Menurut Titania, satu dari 20-an penulis buku itu, selalu ada cerita di balik makanan, mulai dari soal petani hingga asal-usul penganan tersebut. Gorontalo sebagai komunitas etnik pun tak mungkin kekurangan cerita soal makanan. Cerita itulah yang dapat menumbuhkan cinta pada bahan pangan lokal.
Baca juga : Gorontalo dan Bone Bolango Promosikan Ekonomi Lestari lewat Festival
Zahra juga menyumbang artikel untuk buku bunga rampai tersebut. Di luar itu, ia juga rutin bercerita lewat Instagram di akun Bakul Goronto yang ia pakai untuk berdagang juga. Berbagai aspek tentang makanan, mulai dari bahan, cara pembuatan, hingga filosofinya, ia tuliskan secara asyik dan santai.
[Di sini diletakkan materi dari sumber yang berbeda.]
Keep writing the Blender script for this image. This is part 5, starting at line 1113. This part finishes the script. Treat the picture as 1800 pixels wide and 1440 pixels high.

Soal diniyohu yang berbahan dasar sagu, misalnya. Lewat akun Bakul Goronto, Zahra mengungkapkan bahwa sagu adalah sumber makanan pokok tertua Gorontalo, bukan jagung yang penanamannya kini masif. Pemanisnya pun dari gula aren, bukan gula dari tebu yang harus diimpor. ”Diniyohu bisa jadi topik yang dalam dan panjang,” tulisnya.
Maka, melestarikan pangan lokal tak ubahnya mempertahankan identitas. Menurut pengajar Fakultas Ilmu Pertanian Universitas Muhammadiyah Gorontalo, Terri Repi, selalu ada hubungan kuat antara tanaman di suatu tempat dan kultur suatu komunitas yang hidup di sana.
Sagu adalah epitome bagi Gorontalo. ”Orang Gorontalo bahkan punya nama lokal untuk dua jenis sagu, yaitu tumbango duhi yang berduri dan tumbango tutu yang tidak berduri. Sejak dulu pula, mereka mengolah sagu secara kolektif dengan pola gotong royong,” kata Terri.
Baca juga : Sihir Kuliner dari Gorontalo
Dari sagu, muncullah makanan khas Gorontalo, seperti diniyohu dan ilabulo (sejenis lemper bakar dari tepung sagu berisi telur, daging, dan ampela ayam). Terri pun tak ragu mengandaikan kudapan lokal itu layaknya masakan ibu sendiri.
”Rasa adalah segalanya, dan tidak ada rasa yang lebih membuat kita teringat akan rumah daripada masakan ibu. Kalau memang kita pemuda yang tidak egois, kita wajib melestarikan rasa itu dengan menjaga pangan lokal,” katanya.